◆ **GIVEN INFORMATION**
-*-

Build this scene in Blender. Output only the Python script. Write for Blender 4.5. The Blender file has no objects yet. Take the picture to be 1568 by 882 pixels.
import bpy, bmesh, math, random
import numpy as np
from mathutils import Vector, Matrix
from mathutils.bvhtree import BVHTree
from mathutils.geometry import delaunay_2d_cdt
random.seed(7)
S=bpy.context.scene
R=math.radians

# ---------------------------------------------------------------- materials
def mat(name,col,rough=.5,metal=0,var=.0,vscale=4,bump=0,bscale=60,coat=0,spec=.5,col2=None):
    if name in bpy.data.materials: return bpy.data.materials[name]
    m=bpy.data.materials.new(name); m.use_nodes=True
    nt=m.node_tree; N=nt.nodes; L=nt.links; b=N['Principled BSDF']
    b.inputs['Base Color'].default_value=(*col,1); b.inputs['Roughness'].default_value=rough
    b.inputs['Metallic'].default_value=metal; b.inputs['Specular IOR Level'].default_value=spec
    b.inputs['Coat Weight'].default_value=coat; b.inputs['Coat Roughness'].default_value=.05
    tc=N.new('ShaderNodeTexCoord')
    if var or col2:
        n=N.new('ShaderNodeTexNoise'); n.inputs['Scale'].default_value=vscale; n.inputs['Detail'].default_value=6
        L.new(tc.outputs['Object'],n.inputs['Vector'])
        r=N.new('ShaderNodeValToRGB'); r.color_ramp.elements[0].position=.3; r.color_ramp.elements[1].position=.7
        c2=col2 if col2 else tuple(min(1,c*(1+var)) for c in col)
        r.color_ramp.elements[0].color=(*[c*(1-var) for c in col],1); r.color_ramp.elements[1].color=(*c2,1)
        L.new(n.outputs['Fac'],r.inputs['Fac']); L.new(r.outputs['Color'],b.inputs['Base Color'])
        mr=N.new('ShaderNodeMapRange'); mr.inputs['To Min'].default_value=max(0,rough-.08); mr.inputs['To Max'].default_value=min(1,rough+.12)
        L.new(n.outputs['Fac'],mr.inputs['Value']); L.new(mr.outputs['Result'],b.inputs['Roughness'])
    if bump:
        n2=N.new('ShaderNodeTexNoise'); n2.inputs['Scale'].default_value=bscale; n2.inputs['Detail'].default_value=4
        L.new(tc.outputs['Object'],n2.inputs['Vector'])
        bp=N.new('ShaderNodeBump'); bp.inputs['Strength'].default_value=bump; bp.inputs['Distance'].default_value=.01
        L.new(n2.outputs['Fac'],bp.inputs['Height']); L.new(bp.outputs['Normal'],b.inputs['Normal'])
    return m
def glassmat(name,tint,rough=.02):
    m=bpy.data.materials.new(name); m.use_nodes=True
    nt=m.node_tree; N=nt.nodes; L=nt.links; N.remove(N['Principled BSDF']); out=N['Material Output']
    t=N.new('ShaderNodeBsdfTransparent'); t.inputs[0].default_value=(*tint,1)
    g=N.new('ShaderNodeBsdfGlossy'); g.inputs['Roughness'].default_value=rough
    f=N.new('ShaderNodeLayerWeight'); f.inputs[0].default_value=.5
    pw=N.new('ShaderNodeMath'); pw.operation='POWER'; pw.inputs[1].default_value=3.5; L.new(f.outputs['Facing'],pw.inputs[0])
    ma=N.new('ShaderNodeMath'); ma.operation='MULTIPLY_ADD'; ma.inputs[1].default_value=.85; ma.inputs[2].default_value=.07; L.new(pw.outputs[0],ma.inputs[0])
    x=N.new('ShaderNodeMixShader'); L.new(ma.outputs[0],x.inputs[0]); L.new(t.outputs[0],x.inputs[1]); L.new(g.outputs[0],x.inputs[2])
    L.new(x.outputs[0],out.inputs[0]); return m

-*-

◆ **REQUIREMENT**
Return all of the data word for word.

◆ **SOLUTION BELOW**
Build this scene in Blender. Output only the Python script. Write for Blender 4.5. The Blender file has no objects yet. Take the picture to be 1568 by 882 pixels.
import bpy, bmesh, math, random
import numpy as np
from mathutils import Vector, Matrix
from mathutils.bvhtree import BVHTree
from mathutils.geometry import delaunay_2d_cdt
random.seed(7)
S=bpy.context.scene
R=math.radians

# ---------------------------------------------------------------- materials
def mat(name,col,rough=.5,metal=0,var=.0,vscale=4,bump=0,bscale=60,coat=0,spec=.5,col2=None):
    if name in bpy.data.materials: return bpy.data.materials[name]
    m=bpy.data.materials.new(name); m.use_nodes=True
    nt=m.node_tree; N=nt.nodes; L=nt.links; b=N['Principled BSDF']
    b.inputs['Base Color'].default_value=(*col,1); b.inputs['Roughness'].default_value=rough
    b.inputs['Metallic'].default_value=metal; b.inputs['Specular IOR Level'].default_value=spec
    b.inputs['Coat Weight'].default_value=coat; b.inputs['Coat Roughness'].default_value=.05
    tc=N.new('ShaderNodeTexCoord')
    if var or col2:
        n=N.new('ShaderNodeTexNoise'); n.inputs['Scale'].default_value=vscale; n.inputs['Detail'].default_value=6
        L.new(tc.outputs['Object'],n.inputs['Vector'])
        r=N.new('ShaderNodeValToRGB'); r.color_ramp.elements[0].position=.3; r.color_ramp.elements[1].position=.7
        c2=col2 if col2 else tuple(min(1,c*(1+var)) for c in col)
        r.color_ramp.elements[0].color=(*[c*(1-var) for c in col],1); r.color_ramp.elements[1].color=(*c2,1)
        L.new(n.outputs['Fac'],r.inputs['Fac']); L.new(r.outputs['Color'],b.inputs['Base Color'])
        mr=N.new('ShaderNodeMapRange'); mr.inputs['To Min'].default_value=max(0,rough-.08); mr.inputs['To Max'].default_value=min(1,rough+.12)
        L.new(n.outputs['Fac'],mr.inputs['Value']); L.new(mr.outputs['Result'],b.inputs['Roughness'])
    if bump:
        n2=N.new('ShaderNodeTexNoise'); n2.inputs['Scale'].default_value=bscale; n2.inputs['Detail'].default_value=4
        L.new(tc.outputs['Object'],n2.inputs['Vector'])
        bp=N.new('ShaderNodeBump'); bp.inputs['Strength'].default_value=bump; bp.inputs['Distance'].default_value=.01
        L.new(n2.outputs['Fac'],bp.inputs['Height']); L.new(bp.outputs['Normal'],b.inputs['Normal'])
    return m
def glassmat(name,tint,rough=.02):
    m=bpy.data.materials.new(name); m.use_nodes=True
    nt=m.node_tree; N=nt.nodes; L=nt.links; N.remove(N['Principled BSDF']); out=N['Material Output']
    t=N.new('ShaderNodeBsdfTransparent'); t.inputs[0].default_value=(*tint,1)
    g=N.new('ShaderNodeBsdfGlossy'); g.inputs['Roughness'].default_value=rough
    f=N.new('ShaderNodeLayerWeight'); f.inputs[0].default_value=.5
    pw=N.new('ShaderNodeMath'); pw.operation='POWER'; pw.inputs[1].default_value=3.5; L.new(f.outputs['Facing'],pw.inputs[0])
    ma=N.new('ShaderNodeMath'); ma.operation='MULTIPLY_ADD'; ma.inputs[1].default_value=.85; ma.inputs[2].default_value=.07; L.new(pw.outputs[0],ma.inputs[0])
    x=N.new('ShaderNodeMixShader'); L.new(ma.outputs[0],x.inputs[0]); L.new(t.outputs[0],x.inputs[1]); L.new(g.outputs[0],x.inputs[2])
    L.new(x.outputs[0],out.inputs[0]); return m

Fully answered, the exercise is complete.